F_i' = \mathrm{Ad}_{u_i^{-1}} F_i,

These formulas are the standard local expression of a global gauge transformation acting on the space of connections.

Trivial bundle on one chart. On $U$ with a trivialization, a local gauge function $u:U\to G$ sends a $\mathfrak g$ -valued 1-form $A$ to
$A^u = \mathrm{Ad}_{u^{-1}}A + u^{-1}du.$
For an abelian group (e.g. $U(1)$ ), $\mathrm{Ad}$ is trivial and this reduces to $A^u = A + u^{-1}du$ .
Pure gauge becomes zero. On a trivial bundle, take $A=u^{-1}du$ , the pure gauge connection . Gauge transforming by $u$ gives
$A^u = 0,$
recovering the flat connection in that gauge.

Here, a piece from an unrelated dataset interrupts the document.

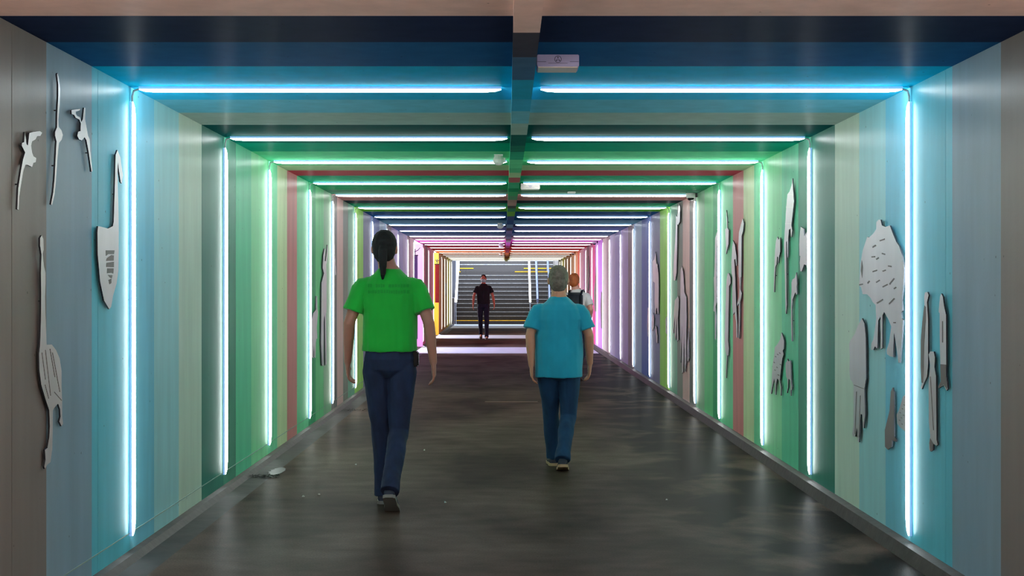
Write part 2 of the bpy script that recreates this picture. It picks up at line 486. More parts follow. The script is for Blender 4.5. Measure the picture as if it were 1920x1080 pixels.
# plinth walls beside the stairs
bm = bmesh.new()
box(bm, SX0 - .35, SX0 - .0, Y_END, 66, 0, 1.05); box(bm, SX0 - .7, SX0 - .35, Y_END, 66, 0, 4.6)
tag(link('wall_stair_left', bm, mat('stair_plinth', (96, 90, 96), .7, noise_scale=8, noise_amt=.2)), kind='structure')
bm = bmesh.new(); box(bm, SX1 + .0, SX1 + .5, Y_END, 66, 0, 4.6)
tag(link('wall_stair_right', bm, mat('stair_side_wall', (150, 140, 130), .7, noise_scale=8, noise_amt=.2)), kind='structure')
# handrails
def handrail(px, label, lit, r=.028, ybot=555):
    x = (px - VX) * 55.4 / F
    z0 = .98
    e = empty('handrail', (x, 55.3, 0), label, 'handrail')
    slope = RISE / GO
    bm = bmesh.new()
    pts = [(0, 0, z0 - .1), (0, .02, z0), (0, 13 * GO, z0 + 13 * RISE), (0, 13 * GO + 1.3, z0 + 13 * RISE), (0, 25 * GO + 1.3, z0 + 25 * RISE)]
    tube(bm, pts, r, 12)
    link('rail', bm, lit, e)
    for k, (yy, zz) in enumerate(((.05, 0), (6 * GO, 6 * RISE), (13 * GO, 13 * RISE))):
        bm = bmesh.new(); tube(bm, [(0, yy, zz), (0, yy, zz + z0)], .02)
        link('post', bm, M['steel'], e)
M['rail'] = mat('grey_rail', (104, 112, 146), .45, .2)
M['lit_rail'] = emit('lit_handrail', (1, .98, .92), 1.6)
handrail(855, 'bright white lit handrail along the left side of the far stairs', M['lit_rail'], .05)
handrail(994, 'bright white lit handrail in the middle of the far stairs', M['lit_rail'], .045)
handrail(1008, 'thick steel handrail just right of the white middle rail', M['rail'], .045)
handrail(1031, 'thin steel handrail near the right side of the far stairs', M['rail'], .035)

# ------------------------------------------------------------------ LED tubes
FRAMES = [4.55, 7.49, 9.95, 11.80, 14.20, 16.05, 18.56, 20.95, 23.6, 26.1, 28.8, 30.7, 32.5, 34.4, 36.9, 39.6, 42.4, 45.0, 47.3, 49.5, 51.5, 53.6]
TINT = [(1, .82, .70), (.90, .99, 1), (.94, 1, 1), (.93, 1, .98), (.93, 1, .97), (1, .98, .95), (.98, 1, .92), (.9, .96, 1), (.93, .97, 1), (.94, .94, 1), (.98, .95, 1), (1, .97, .9), (1, .82, .98), (1, .86, .92), (1, .88, .86), (1, .9, .84), (1, .88, .76), (1, .9, .76), (1, .92, .76), (1, .96, .7), (1, .97, .84), (1, 1, .95)]
ORD = ['unseen', 'nearest', 'second', 'third', 'fourth', 'fifth', 'sixth', 'seventh', 'eighth', 'ninth', 'tenth', 'eleventh', 'twelfth', 'thirteenth', 'fourteenth', 'fifteenth', 'sixteenth', 'seventeenth', 'eighteenth', 'nineteenth', 'twentieth', 'farthest']
BANDS = ['cream', 'teal and blue', 'dark green', 'light green', 'sea green', 'green and dark grey', 'green and lime', 'dusky blue', 'pale blue grey', 'lilac', 'lavender and taupe', 'cream', 'violet', 'pink', 'dark mauve', 'pale pink', 'peach', 'tan', 'brown', 'mustard', 'lime yellow', 'cream']
def half_profile(w, d0, d1, n=8):
    """rounded section standing off a surface: x across, y off the surface"""
    pts = [(-w / 2, d0)]
    for k in range(n + 1):
        a = math.pi * k / n
        pts.append((-w / 2 * math.cos(a), d1 - w / 2 + w / 2 * math.sin(a)))
    pts.append((w / 2, d0))
    return pts
def led(p0, p1, normal, across, label, cat, group, diff, hous, side, cable=None):
    """tube from p0 to p1 on a surface with the given inward normal"""
    p0, p1, nrm, ac = Vector(p0), Vector(p1), Vector(normal), Vector(across)
    e = empty('led_tube_light', p0, label, cat, group)
    ax = (p1 - p0)
    bm = bmesh.new()
    prof = [(-.014, 0.0), (-.014, .013), (.014, .013), (.014, 0.0)]
    ring_tube(bm, [[ax * t + ac * x + nrm * y for x, y in prof] for t in (0, 1)])
    for f in bm.faces:
        if len(f.verts) == 4 and all((v.co - ax * 0).dot(ac) > .0139 or False for v in f.verts): f.material_index = 1
    link('housing', bm, [hous, side], e)
    bm = bmesh.new()
    L = ax.length; rings = []
    for t, s in ((0.0, .25), (.03 / L, .75), (.09 / L, 1), (1 - .09 / L, 1), (1 - .03 / L, .75), (1, .25)):
        rings.append([ax * t + ac * x * s + nrm * (.013 + (y - .013) * s) for x, y in half_profile(.018, .013, .031, 6)])
    ring_tube(bm, rings)
    link('diffuser', bm, diff, e, smooth=False)
    if cable:
        bm = bmesh.new(); tube(bm, [Vector(c) - p0 for c in cable], .006, 8)
        link('cable', bm, M['cable'], e)
    return e
side_band = lambda i: BANDS[i]
for i, Y in enumerate(FRAMES):
    L = TUBE_L * (1.1 if i else 3.0)
    if i >= 7: L *= .7
    if i >= 9: L *= .7
    if i >= 11: L *= .42
    if i >= 15: L *= .6
    diff = emit('tube_diffuser_%d' % i, TINT[i], L)
    side = emit('tube_far_glow_%d' % i, TINT[i], L * 1.6)  # added glow on the unseen far face of each housing, brightens the walls
    hb = 1.1 if i <= 5 else .8
    hous = emit('tube_housing_%d' % i, (.10, .42, .95) if i < 9 and i else tuple(.5 * c for c in TINT[i]), hb * .4)
    dx = sh(Y); xl, xr = XL + dx, XR + dx; bx = beam_x(Y)
    vt = 2.455; vb = .112
    nm = '%s light frame' % ORD[i]
    gl, gr, gc = 'tube lights down the left wall', 'tube lights down the right wall', 'tube lights across the ceiling'
    if i:
        lab = ['vertical LED tube on left wall, %s from camera, %s stripes' % (ORD[i], BANDS[i]),
               'vertical LED tube on right wall, %s from camera, %s stripes' % (ORD[i], BANDS[i]),
               'ceiling LED tube left of the beam, %s from camera, %s frame' % (ORD[i], BANDS[i]),
               'ceiling LED tube right of the beam, %s from camera, %s frame' % (ORD[i], BANDS[i])]
    lg = lambda s: s
    if i and not any(a - .1 < Y < b + .1 for a, b in OPEN):
        led((xl, Y, vb), (xl, Y, vt), (1, 0, 0), (0, 1, 0), lab[0], 'tube light', gl, diff, hous, side,
            [(xl + .012, Y, vt), (xl + .012, Y, vt + .03), (xl + .02, Y, vt + .06), (xl + .05, Y, ZC - .012)])
    if i: led((xr, Y, vb), (xr, Y, vt), (-1, 0, 0), (0, 1, 0), lab[1], 'tube light', gr, diff, hous, side,
        [(xr - .012, Y, vt), (xr - .012, Y, vt + .03), (xr - .02, Y, vt + .06), (xr - .05, Y, ZC - .012)])
    if i == 0:
        for xa, xb, lb in ((-1.75, -.25, 'left'), (.4, 1.9, 'right')):
            e = empty('pendant_tube_light', (xa, 3.5, 2.25), 'warm hanging tube light above the tunnel mouth, %s one' % lb, 'tube light', 'warm hanging lights')
            bm = bmesh.new(); tube(bm, [(0, 0, 0), (xb - xa, 0, 0)], .028, 14); link('diffuser', bm, diff, e, True)
            for q in (.15, xb - xa - .15):
                bm = bmesh.new(); tube(bm, [(q, 0, .02), (q, 0, ZC - 2.25)], .006, 8); link('hanger', bm, M['steel'], e)
        continue
    led((xl + .05, Y, ZC), (bx - .075, Y, ZC) if i != 1 else (-.035, Y, ZC), (0, 0, -1), (0, 1, 0), lab[2], 'tube light', gc, diff, hous, side)
    led((bx + .10, Y, ZC) if i > 1 else (.178, Y, ZC), (xr - .05, Y, ZC), (0, 0, -1), (0, 1, 0), lab[3], 'tube light', gc, diff, hous, side)

# ------------------------------------------------------------------ ceiling fittings
def fitting_box(x0, x1, y0, y1, z0, label, mark):
    e = empty('sensor_box', ((x0 + x1) / 2, y0, z0), label, 'sensor box')
    cx = (x0 + x1) / 2; hw = (x1 - x0) / 2; d = y1 - y0; h = ZC - z0
    bm = bmesh.new(); box(bm, -hw, hw, 0, d, 0.004, h)
    bmesh.ops.bevel(bm, geom=[g for g in bm.edges], offset=.003, segments=2, affect='EDGES')
    link('case', bm, mark[0], e)
    bm = bmesh.new(); box(bm, -hw + .006, hw - .006, .012, d - .01, 0, .005)
    link('lens', bm, M['white_plastic'], e)
    bm = bmesh.new()
    r = .0165; n = 28; cz = h - .022
    rings = [[(rr * math.cos(2 * math.pi * k / n), yy, cz + rr * math.sin(2 * math.pi * k / n)) for k in range(n)] for rr, yy in ((r, -.0015), (r - .0025, -.0015))]
    a = [bm.verts.new(p) for p in rings[0]]; b = [bm.verts.new(p) for p in rings[1]]
    for k in range(n): bm.faces.new((a[k], a[(k + 1) % n], b[(k + 1) % n], b[k]))
    for ang in (90, 222, 318):
        t = math.radians(ang); u = Vector((math.cos(t), 0, math.sin(t))); v = Vector((-math.sin(t), 0, math.cos(t)))
        c0 = Vector((0, -.0018, cz)) + u * .003; c1 = c0 + u * .0095
        bm.faces.new([bm.verts.new(p) for p in (c0 - v * .0022, c0 + v * .0022, c1 + v * .0022, c1 - v * .0022)])
    link('emblem', bm, M['emblem'], e)
    bm = bmesh.new()
    for z, xa, xb in ((h - .034, -hw + .002, -.055), (h - .042, -.045, .045), (h - .034, .055, hw - .002)):
        box(bm, xa, xb, -.0012, .001, z, z + .0015)
    link('seam', bm, M['emblem'], e)
M['emblem'] = mat('dark_blue_print', (70, 74, 120), .5)
M['box_blue'] = mat('pale_blue_case', (178, 186, 236), .4)
fitting_box(.136, .332, 6.455, 6.63, 2.478, 'pale blue boxed sensor with a round emblem beside the ceiling beam', [M['box_blue']])
fitting_box(.135, .335, 14.42, 14.62, 2.478, 'smaller looking grey sensor box right of beam under the green stripe', [M['plate_grey']])
bm = bmesh.new(); box(bm, .675, .765, 15.6, 15.7, ZC - .02, ZC)
bmesh.ops.bevel(bm, geom=list(bm.edges), offset=.004, segments=2, affect='EDGES')
tag(link('junction_box', bm, M['white_plastic']), 'small flat white box on the dark green ceiling right of the beam', 'junction box')

def spot(x, y, z, s, label):
    e = empty('motion_sensor', (x, y, ZC), label, 'motion sensor', 'white sensors left of the ceiling beam')
    bm = bmesh.new(); n = 10
    rings = []
    for zz, r in ((0, .030), (-.012, .038), (-.045, .050), (-.075, .046), (-.092, .028), (-.098, .01)):
        rings.append([(r * s * math.cos(2 * math.pi * (k + .3) / n), r * s * math.sin(2 * math.pi * (k + .3) / n), zz * s) for k in range(n)])
    ring_tube(bm, rings); link('head', bm, M['white_plastic'], e)
    bm = bmesh.new(); box(bm, .03 * s, .062 * s, -.012, .012, -.07 * s, -.03 * s); link('knob', bm, M['white_plastic'], e)
    bm = bmesh.new(); box(bm, -.04 * s, .04 * s, -.035 * s, .035 * s, -.012, 0); link('base', bm, M['white_plastic'], e)
spot(-.075, 11.3, 0, .9, 'white faceted motion sensor on light green ceiling left of beam')
spot(-.13, 23.2, 0, 1, 'white motion sensor over the blue grey stripe left of beam')
spot(-.17, 33.8, 0, 1.1, 'white motion sensor over the magenta stripe left of beam')
spot(-.21, 42.0, 0, 1.1, 'white motion sensor over the orange stripe left of beam')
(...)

Changing local sections changes the clutching data by conjugation. If a principal bundle is presented by transition functions on a two-set cover (a “clutching function” presentation as in clutching functions ), replacing the chosen local sections by $s_i'=s_i u_i$ modifies the clutching map by $g' = u^{-1} g\, u$ on the overlap. This does not change the isomorphism class of the bundle, precisely because it is an instance of cocycle equivalence.